Il Senato Accademico dell’Università di Torino, nella seduta dell’8 novembre 2010, ha bandito concorsi per 94 posti di Ricercatore Universitario e ha deliberato la stabilizzazione di tutto il personale tecnico amministrativo che ne aveva i requisiti. Con tali deliberazioni l’Università di Torino, per un verso, dimostra il proprio impegno per consentire a numerosi giovani meritevoli l’accesso alla carriera universitaria operando nel contempo un deciso rinnovamento del corpo docente, e, per l’altro, traduce in atto concreto la volontà di reagire al difficile momento che attraversa il sistema universitario italiano contro il quale operano ormai da anni, e con effetti devastanti, il taglio - progressivo e non modulato secondo criteri meritocratici - di risorse da parte dello stato e il blocco di fatto di ogni organica azione riformatrice e di ogni iniziativa di sviluppo.
L’Università di Torino ha agito in questi anni con oculatezza, utilizzando al meglio le risorse e cercando di ovviare alle difficoltà attraverso i risultati della ricerca e l’elevato senso del dovere di tutte le sue componenti. Grazie a tale azione positiva si è data la possibilità di compiere oggi una rilevante operazione di reclutamento su posti a tempo indeterminato, che nella presente contingenza pochi enti e istituzioni, pubbliche e private, possono permettersi. Ci auguriamo che l’indubbio sforzo che l’Ateneo compie e che vuole essere un’attestazione di fiducia e una scommessa meditata nel futuro dell’Università e della ricerca, solleciti le autorità competenti, il parlamento e il governo nazionale a riflettere sulla necessità di investire in cultura, alta formazione, ricerca e innovazione per raccogliere le sfide del mondo globale e per impedire il progressivo declino del Paese.

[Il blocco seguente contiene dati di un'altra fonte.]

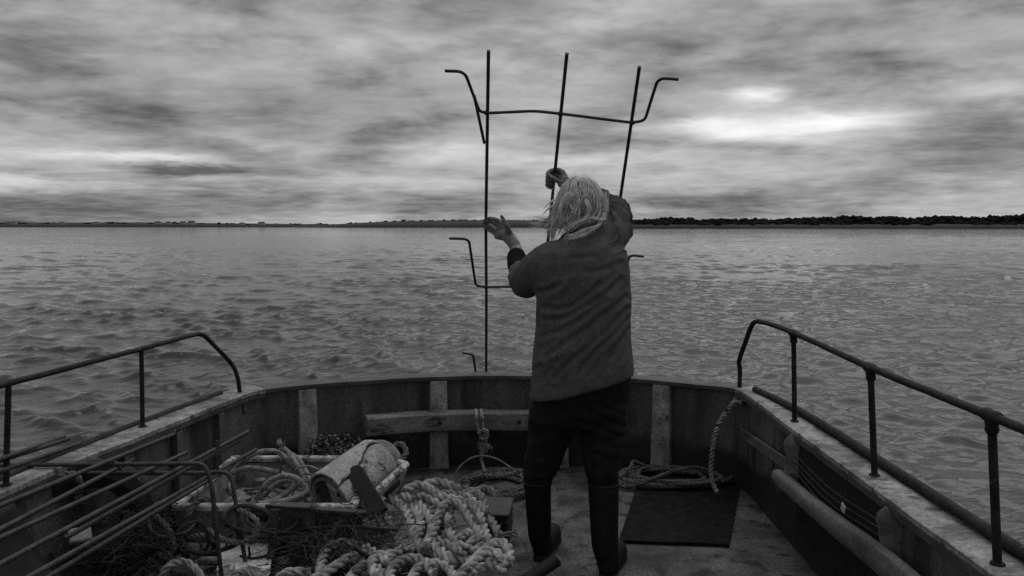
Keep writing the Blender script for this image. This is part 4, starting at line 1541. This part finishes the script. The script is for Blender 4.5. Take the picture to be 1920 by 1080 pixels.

Siamo certi che i giovani, che con i nuovi concorsi oggi banditi entreranno nell’Ateneo abbandonando in molti casi una prolungata precarietà, daranno un contributo essenziale a far sì che l’immagine del crollo della Schola Armaturarum di Pompei, fortemente evocativa di un degrado
- culturale prima ancora che economico - finora non arginato, sia l’ultima pagina di un libro nero che si chiude definitivamente per lasciare spazio a una nuova stagione capace di riportare l’Italia al livello di competitività intellettuale e di capacità di innovare attraverso la ricerca di tutti gli altri grandi paesi europei, permettendo al nostro Paese di confrontarsi con questi ultimi su un piano di assoluta parità.